• **What you have to do**:
Scan each line of the records for the word "this" and extract the ones that have it.
==============================
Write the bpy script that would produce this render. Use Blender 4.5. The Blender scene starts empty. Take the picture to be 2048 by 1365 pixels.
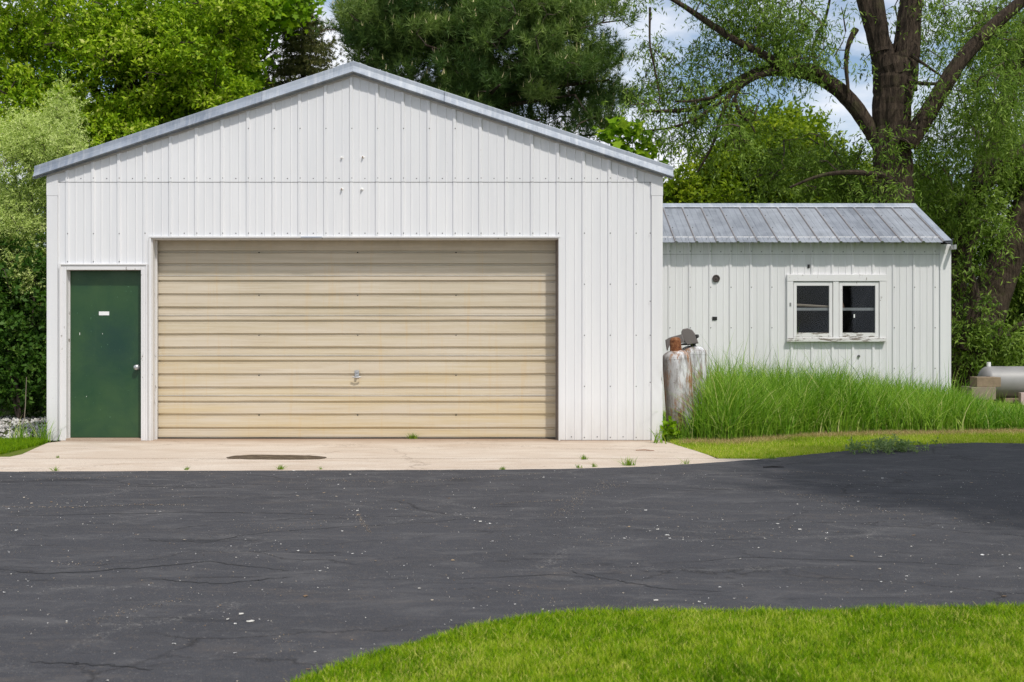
import bpy, math, random
import numpy as np
from mathutils import Vector, Matrix

# ------------------------------------------------------------------ camera, sky, sun, exposure
SC = bpy.context.scene
F, CZ, DIST, HY = 2475.0, 1.34, 15.0, 660.0       # focal length in photo pixels, eye height, distance to the garage front, horizon row
cam = bpy.data.cameras.new('camera'); camo = bpy.data.objects.new('camera', cam)
SC.collection.objects.link(camo); SC.camera = camo
camo.location = (0, -DIST, CZ); camo.rotation_euler = (math.radians(90), 0, 0)
cam.sensor_width = 36; cam.lens = F / 2048 * 36; cam.shift_y = -22.5 / 2048
cam.clip_start = 0.1; cam.clip_end = 3000
cam.dof.use_dof = True; cam.dof.focus_distance = 15.5; cam.dof.aperture_fstop = 5.6
SUN = Vector((0.36, -0.60, 1.0)).normalized()
W = bpy.data.worlds.new('World'); SC.world = W; W.use_nodes = True
wt = W.node_tree; wt.nodes.clear()
def wn(t, **k):
    n = wt.nodes.new(t)
    for a, b in k.items(): setattr(n, a, b)
    return n
sky = wn('ShaderNodeTexSky', sky_type='NISHITA', sun_disc=False, sun_elevation=math.asin(SUN.z),
         sun_rotation=math.atan2(SUN.x, SUN.y), altitude=200, air_density=1.0, dust_density=1.2, ozone_density=1.0)
tc = wn('ShaderNodeTexCoord'); mp = wn('ShaderNodeMapping'); mp.inputs['Scale'].default_value = (5, 5, 13)
mp.inputs['Location'].default_value = (3.1, 0.4, 1.7)
nz = wn('ShaderNodeTexNoise'); nz.inputs['Scale'].default_value = 1.0; nz.inputs['Detail'].default_value = 7; nz.inputs['Roughness'].default_value = 0.55
rp = wn('ShaderNodeValToRGB'); rp.color_ramp.elements[0].position = 0.40; rp.color_ramp.elements[1].position = 0.56
mx = wn('ShaderNodeMix', data_type='RGBA'); mx.inputs[7].default_value = (7.3, 7.5, 8.0, 1)
bg = wn('ShaderNodeBackground'); bg.inputs['Strength'].default_value = 0.11
wo = wn('ShaderNodeOutputWorld')
for a, b in ((tc.outputs['Generated'], mp.inputs['Vector']), (mp.outputs[0], nz.inputs['Vector']), (nz.outputs['Fac'], rp.inputs['Fac']),
             (rp.outputs['Color'], mx.inputs[0]), (sky.outputs['Color'], mx.inputs[6]), (mx.outputs[2], bg.inputs['Color']), (bg.outputs[0], wo.inputs['Surface'])):
    wt.links.new(a, b)
sl = bpy.data.lights.new('sun', 'SUN'); slo = bpy.data.objects.new('sun', sl); SC.collection.objects.link(slo)
sl.energy = 2.6; sl.angle = math.radians(2.0); sl.color = (1.0, 0.955, 0.89)
slo.rotation_euler = SUN.to_track_quat('Z', 'Y').to_euler(); slo.location = (8, -14, 22)
SC.view_settings.view_transform = 'Standard'; SC.view_settings.look = 'None'
SC.view_settings.gamma = 1; SC.view_settings.exposure = 0.30; SC.view_settings.use_curve_mapping = False
SC.cycles.use_denoising = True; SC.cycles.denoising_prefilter = 'NONE'; SC.cycles.adaptive_threshold = 0.006; SC.cycles.max_bounces = 7; SC.cycles.diffuse_bounces = 4; SC.cycles.transmission_bounces = 5
SC.cycles.transparent_max_bounces = 10; SC.cycles.caustics_reflective = False; SC.cycles.caustics_refractive = False

rnd = random.Random(7); R = np.random.default_rng(11)

# ------------------------------------------------------------------ helpers
def P(px, py, Y=0.0):                       # photo pixel + distance behind the garage front -> point in the place
    d = Y + DIST
    return Vector(((px - 1024) * d / F, Y, CZ + (HY - py) * d / F))
def G(px, py, z=0.0):                       # photo pixel on flat ground -> point
    d = (CZ - z) * F / (py - HY)
    return Vector(((px - 1024) * d / F, d - DIST, z))
def X(px, Y=0.0): return (px - 1024) * (Y + DIST) / F
def Z(py, Y=0.0): return CZ + (HY - py) * (Y + DIST) / F

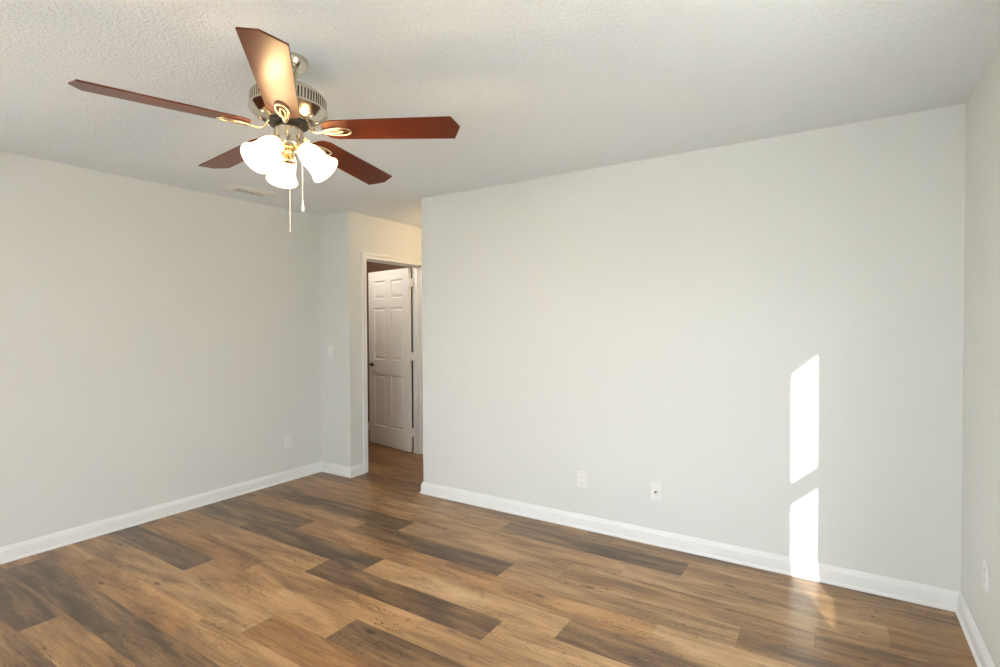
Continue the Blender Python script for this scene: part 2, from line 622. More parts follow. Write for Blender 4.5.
==============================
• **Task answer**:
Write the bpy script that would produce this render. Use Blender 4.5. The Blender scene starts empty. Take the picture to be 2048 by 1365 pixels.
Continue the Blender Python script for this scene: part 2, from line 622. More parts follow. Write for Blender 4.5.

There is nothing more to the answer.